▸ **The input**:
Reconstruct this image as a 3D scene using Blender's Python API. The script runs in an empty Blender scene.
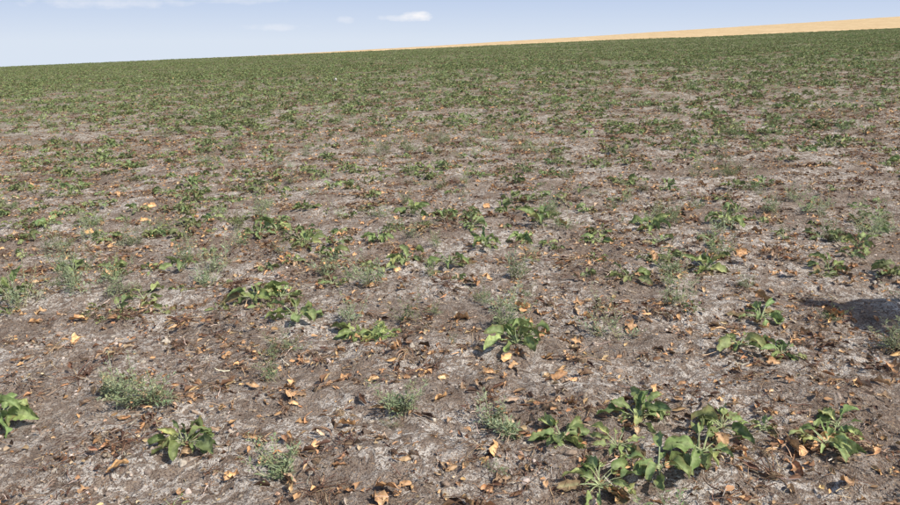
import bpy, math, random
import numpy as np
from mathutils import Vector
random.seed(7); rng=np.random.default_rng(7)
scene=bpy.context.scene
SL=0.042
ROWA=0.07
# ------------------------------------------------------------ noise
def _h(ix,iy,s):
    n=(ix.astype(np.int64)*374761393+iy.astype(np.int64)*668265263+s*982451653)&0x7fffffff
    n=((n^(n>>13))*1274126177)&0x7fffffff
    n=(n^(n>>16))&0xffff
    return n/65535.0
def vn(x,y,s=0):
    ix=np.floor(x);iy=np.floor(y);fx=x-ix;fy=y-iy
    fx=fx*fx*(3-2*fx);fy=fy*fy*(3-2*fy)
    a=_h(ix,iy,s);b=_h(ix+1,iy,s);c=_h(ix,iy+1,s);d=_h(ix+1,iy+1,s)
    return (a*(1-fx)+b*fx)*(1-fy)+(c*(1-fx)+d*fx)*fy-0.5
def fbm(x,y,o=3,s=0):
    r=0;a=1
    for i in range(o):
        r=r+a*vn(x*2**i+i*17.3,y*2**i-i*9.1,s+i);a*=.5
    return r
def height(x,y):
    x=np.asarray(x,float);y=np.asarray(y,float)
    z=SL*x
    z=z+0.05*fbm(x*.9,y*.9,2,3)
    yr=y*math.cos(ROWA)+x*math.sin(ROWA)
    z=z+0.012*np.cos(2*math.pi*yr/.5)*(1+vn(x*1.3,y*1.3,8))
    near=np.clip(1-(np.abs(y)-10)/14,0,1)*np.clip(1-(np.abs(x)-7)/8,0,1)
    d=.045*fbm(x*7,y*7,2,11)
    c=fbm(x*24,y*24,2,21)
    z=z+near*(d*.65+.014*c-.05*np.maximum(0,.10-np.abs(vn(x*5.3,y*5.3,31)))-.05*np.maximum(0,.07-np.abs(vn(x*8.3+4,y*8.3,33))))
    z=z+0.21*fbm(x*.03,y*.03,2,51)*np.clip((y-20)/80,0,1)
    return z
def mesh_np(name,V,F,smooth=True):
    me=bpy.data.meshes.new(name)
    V=np.asarray(V,np.float32);F=np.asarray(F,np.int32);k=F.shape[1]
    me.vertices.add(len(V));me.vertices.foreach_set('co',V.ravel())
    me.loops.add(F.size);me.loops.foreach_set('vertex_index',F.ravel())
    me.polygons.add(len(F));me.polygons.foreach_set('loop_start',np.arange(len(F),dtype=np.int32)*k)
    me.polygons.foreach_set('use_smooth',np.full(len(F),smooth))
    me.update(calc_edges=True)
    return me
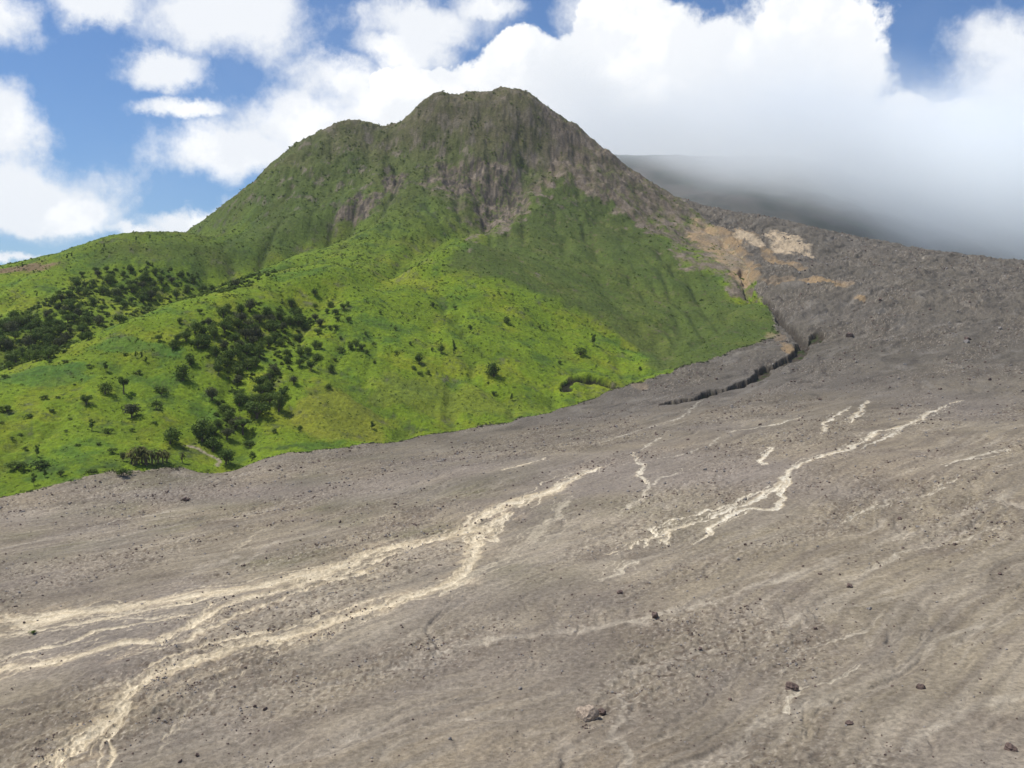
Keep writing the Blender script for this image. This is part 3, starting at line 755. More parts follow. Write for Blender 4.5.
# lone trees and shrubs, each told apart
for a in [
 ('round',105,395,13.5,14,'dark round tree alone on the left meadow, just left of the two-trunked tree'),
 ('twin',123.5,394.5,16,11,'tall tree on two bare trunks standing in the left meadow'),
 ('round',86,406,11.5,11,'compact dark tree on the left meadow, below left of the lone round tree'),
 ('slim',106,371.5,9,6,'small lollipop-shaped tree above the lone round tree on the left meadow'),
 ('slim',92,431,11,7,'slender small tree alone in the lower left meadow'),
 ('grey',132,418,17,19,'loose greyish spreading tree in the left meadow with a dark shadow at its foot'),
 ('shrub',157,410,10,13,'low dark square bush right of the greyish spreading tree'),
 ('shrub',161,394.5,10,13,'dark bush right of the two-trunked tree'),
 ('slim',37,458,12,5.5,'thin upright sapling rising behind the long dark thicket at lower left'),
 ('slim',34,486,12,6,'thin sapling near the edge of the grey flow at far lower left'),
 ('slim',45,478,8,6,'small sapling right of and above the one nearest the flow at lower left'),
 ('round',183,381.5,17,18,'large dark tree left of the wooded gully, the lower of a pair'),
 ('round',190,366,11.5,12,'dark tree left of the wooded gully, the upper of a pair'),
 ('round',173,350,10.5,12,'dark tree at the left tip of the gully wood'),
 ('round',159,341,7,7,'small dark tree standing apart left of the gully wood'),
 ('round',180,325,6.5,7,'small round tree above the left tip of the gully wood'),
 ('round',200,314,6,6,'tiny round tree above left of the gully wood near the bright ridge'),
 ('grey',212,401,13.5,15,'dull brownish-green tree between the gully woods, leaning over the meadow'),
 ('round',227,421,13,13,'dark upright tree at the left of the lower gully wood'),
 ('round',202,441,23,25,'biggest bushy dark tree at the foot of the wooded gully'),
 ('round',170,445,19,22,'wide airy dark tree just right of the palms'),
 ('umbrella',243,435,17,21,'umbrella-shaped tree with a flat crown and black shadow below the gully wood'),
 ('round',257,419,18,26,'very dark broad tree at the lower right of the gully wood'),
 ('round',279,413,20,18,'tall domed tree at the right end of the lower gully wood'),
 ('round',249,414,14,13,'dark tree tucked left of the very dark broad tree'),
 ('bright',213,452,16,18,'bushy green tree beside the dirt track at the foot of the gully'),
 ('bright',226,465,16,21,'bushy green tree right on the edge of the grey flow'),
 ('shrub',252,459,7.5,9,'small dark bush on the edge of the grey flow right of the bushy green tree'),
 ('shrub',249,447,8,12,'low bush below the umbrella-shaped tree'),
 ('shrub',275,434,6,6,'small bush on the grass right of the umbrella-shaped tree'),
 ('round',331,373,9,8.5,'small dark tree alone at the top left of the yellowish pasture'),
 ('shrub',328,390,7,8,'low bush in the middle of the yellowish pasture'),
 ('shrub',341,353.5,7,13,'broad low dark bush left of the cluster of three bushes'),
 ('round',350,350,9,8,'left bush of a cluster of three on the middle slope'),
 ('round',356,350,11,8,'middle and tallest bush of a cluster of three on the middle slope'),
 ('round',362,351,8,7,'right bush of a cluster of three on the middle slope'),
 ('round',419,364,11,10,'dark round tree, the largest of a loose group of four on the middle slope'),
 ('shrub',413,370,4.5,6,'small bush left of the loose group of four on the middle slope'),
 ('shrub',420,376,4.5,6,'lowest bush of the loose group of four on the middle slope'),
 ('shrub',428,375,6,5,'right bush of the loose group of four on the middle slope'),
 ('round',441,354,9,9,'dark round tree beside the pole-thin tree on the middle slope'),
 ('slim',454,356,14,5,'pole-thin tall tree on the middle slope'),
 ('round',494,377,14,17,'solitary large dark tree in the centre of the green slope'),
 ('round',494,396,5.5,6,'small dark tree below the solitary large dark tree'),
 ('slim',512,401,7,4,'small leaning sapling near the grey flow below the solitary tree'),
 ('shrub',507,324,8,9,'dark bush high on the slope above the solitary large tree'),
 ('shrub',580,355,9,14,'wide dark bush on the slope above the dark bank'),
 ('slim',594,346,11,6,'small scraggly tree on the slope above and right of the wide dark bush'),
 ('slim',372,430,8,6,'small sapling near the flow edge at the bottom of the yellowish pasture'),
 ('shrub',300,431,6,7,'little bush at the bottom left of the yellowish pasture'),
 ('slim',136,359,7,3,'leftmost of three thin dark saplings in a row on the left meadow'),
 ('slim',142,361,8,3,'middle and tallest of three thin dark saplings in a row on the left meadow'),
 ('slim',146,363,6,3,'rightmost of three thin dark saplings in a row on the left meadow'),
 ('round',311,371,11,10,'dark tree at the right fringe of the gully wood, lower of two'),
 ('round',316,361,9,12,'dark tree at the right fringe of the gully wood, upper of two'),
 ('shrub',396,354.5,5,4,'tiny bush alone right of the cluster of three bushes'),
 ('shrub',374,347,5,5,'tiny bush just above right of the cluster of three bushes'),
 ('shrub',18,468,9,24,'left half of the long dark thicket in the lower left meadow'),
 ('shrub',38,468,10,22,'right half of the long dark thicket in the lower left meadow'),
 ('shrub',124,477,9,16,'broad dark bush under the palms beside the grey flow'),
 ('shrub',112,453,6,10,'low bush left of the palms'),
 ('shrub',61,476,7,11,'low bush between the long thicket and the grey flow'),
 ('grey',123,462,11,6,'thin bare-looking little tree left of the palms'),
]:
    plant(*a)
plant('brightshrub', 33, 634, 3.5, 9, 'lone green weed clump on the pale channel bed at far left')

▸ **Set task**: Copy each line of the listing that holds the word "scene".

▸ **Result below**:
Reconstruct this image as a 3D scene using Blender's Python API. The script runs in an empty Blender scene.
scene=bpy.context.scene